--- Set task ---
Quote word for word the lines below, beginning with the first and ending with the one that has "def RZ(a): return Matrix.Rotation(a,4,'Z')". Drop the pictures.

--- Given information ---
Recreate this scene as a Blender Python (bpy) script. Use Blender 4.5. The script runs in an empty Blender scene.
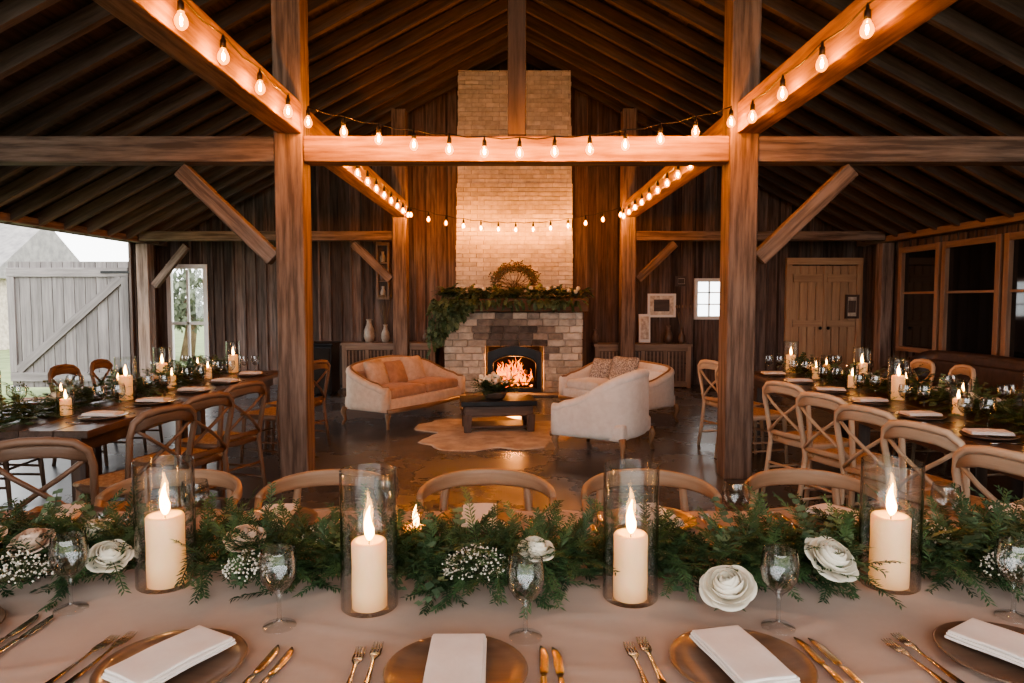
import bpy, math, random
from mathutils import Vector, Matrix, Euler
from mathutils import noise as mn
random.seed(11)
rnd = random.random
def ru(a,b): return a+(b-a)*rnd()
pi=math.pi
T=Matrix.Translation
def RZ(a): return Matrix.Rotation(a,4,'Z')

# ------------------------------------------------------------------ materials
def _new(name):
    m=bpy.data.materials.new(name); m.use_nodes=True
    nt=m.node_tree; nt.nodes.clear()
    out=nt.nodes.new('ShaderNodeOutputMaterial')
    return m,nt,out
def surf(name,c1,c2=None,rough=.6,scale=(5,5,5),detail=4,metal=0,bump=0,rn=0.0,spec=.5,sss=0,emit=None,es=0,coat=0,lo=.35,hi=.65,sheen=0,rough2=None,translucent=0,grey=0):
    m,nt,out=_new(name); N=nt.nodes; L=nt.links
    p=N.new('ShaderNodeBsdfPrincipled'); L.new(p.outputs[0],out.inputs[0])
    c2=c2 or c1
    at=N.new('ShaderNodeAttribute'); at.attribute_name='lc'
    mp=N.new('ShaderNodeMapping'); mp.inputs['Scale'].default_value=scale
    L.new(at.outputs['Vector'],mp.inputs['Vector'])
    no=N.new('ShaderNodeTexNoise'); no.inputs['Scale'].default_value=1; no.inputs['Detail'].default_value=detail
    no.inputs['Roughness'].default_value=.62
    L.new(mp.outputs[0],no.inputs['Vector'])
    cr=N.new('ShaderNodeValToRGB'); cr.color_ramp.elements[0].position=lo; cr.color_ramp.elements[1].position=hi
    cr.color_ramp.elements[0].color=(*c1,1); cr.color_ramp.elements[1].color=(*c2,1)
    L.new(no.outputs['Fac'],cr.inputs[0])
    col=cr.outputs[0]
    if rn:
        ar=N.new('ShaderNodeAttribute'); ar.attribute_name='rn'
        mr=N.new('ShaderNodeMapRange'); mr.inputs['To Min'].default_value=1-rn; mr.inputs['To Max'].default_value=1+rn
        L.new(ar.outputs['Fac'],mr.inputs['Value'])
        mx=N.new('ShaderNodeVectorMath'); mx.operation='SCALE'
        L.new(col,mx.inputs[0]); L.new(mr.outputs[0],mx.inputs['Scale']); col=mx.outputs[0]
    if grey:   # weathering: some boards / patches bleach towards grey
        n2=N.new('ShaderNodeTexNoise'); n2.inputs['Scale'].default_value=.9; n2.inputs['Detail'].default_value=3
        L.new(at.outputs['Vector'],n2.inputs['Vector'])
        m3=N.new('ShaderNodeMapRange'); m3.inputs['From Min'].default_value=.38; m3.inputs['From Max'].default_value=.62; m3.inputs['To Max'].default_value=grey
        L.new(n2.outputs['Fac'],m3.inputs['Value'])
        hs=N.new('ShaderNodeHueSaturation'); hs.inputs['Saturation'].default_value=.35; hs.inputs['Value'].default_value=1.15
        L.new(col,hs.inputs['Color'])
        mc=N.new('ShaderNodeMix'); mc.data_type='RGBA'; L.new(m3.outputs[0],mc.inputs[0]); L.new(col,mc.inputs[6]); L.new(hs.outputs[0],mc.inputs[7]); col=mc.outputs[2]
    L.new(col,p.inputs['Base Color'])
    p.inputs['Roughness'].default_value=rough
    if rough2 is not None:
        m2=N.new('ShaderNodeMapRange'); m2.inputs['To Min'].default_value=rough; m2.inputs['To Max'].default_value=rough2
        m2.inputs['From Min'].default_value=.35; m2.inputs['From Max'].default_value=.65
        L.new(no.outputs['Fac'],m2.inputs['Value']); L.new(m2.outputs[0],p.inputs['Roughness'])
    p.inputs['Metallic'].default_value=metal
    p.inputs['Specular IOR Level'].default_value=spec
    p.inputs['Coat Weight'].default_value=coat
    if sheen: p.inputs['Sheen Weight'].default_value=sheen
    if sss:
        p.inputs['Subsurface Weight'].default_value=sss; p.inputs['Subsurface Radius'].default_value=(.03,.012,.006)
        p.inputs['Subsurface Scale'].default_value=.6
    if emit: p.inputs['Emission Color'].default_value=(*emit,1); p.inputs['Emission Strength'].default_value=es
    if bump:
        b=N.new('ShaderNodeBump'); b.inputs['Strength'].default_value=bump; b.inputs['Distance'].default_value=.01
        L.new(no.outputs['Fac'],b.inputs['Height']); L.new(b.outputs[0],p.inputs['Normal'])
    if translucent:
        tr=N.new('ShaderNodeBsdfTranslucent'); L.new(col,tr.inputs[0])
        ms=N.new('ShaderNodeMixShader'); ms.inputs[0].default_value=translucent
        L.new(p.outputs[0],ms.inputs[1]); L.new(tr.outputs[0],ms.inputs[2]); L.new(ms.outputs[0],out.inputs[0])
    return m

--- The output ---
Recreate this scene as a Blender Python (bpy) script. Use Blender 4.5. The script runs in an empty Blender scene.
import bpy, math, random
from mathutils import Vector, Matrix, Euler
from mathutils import noise as mn
random.seed(11)
rnd = random.random
def ru(a,b): return a+(b-a)*rnd()
pi=math.pi
T=Matrix.Translation
def RZ(a): return Matrix.Rotation(a,4,'Z')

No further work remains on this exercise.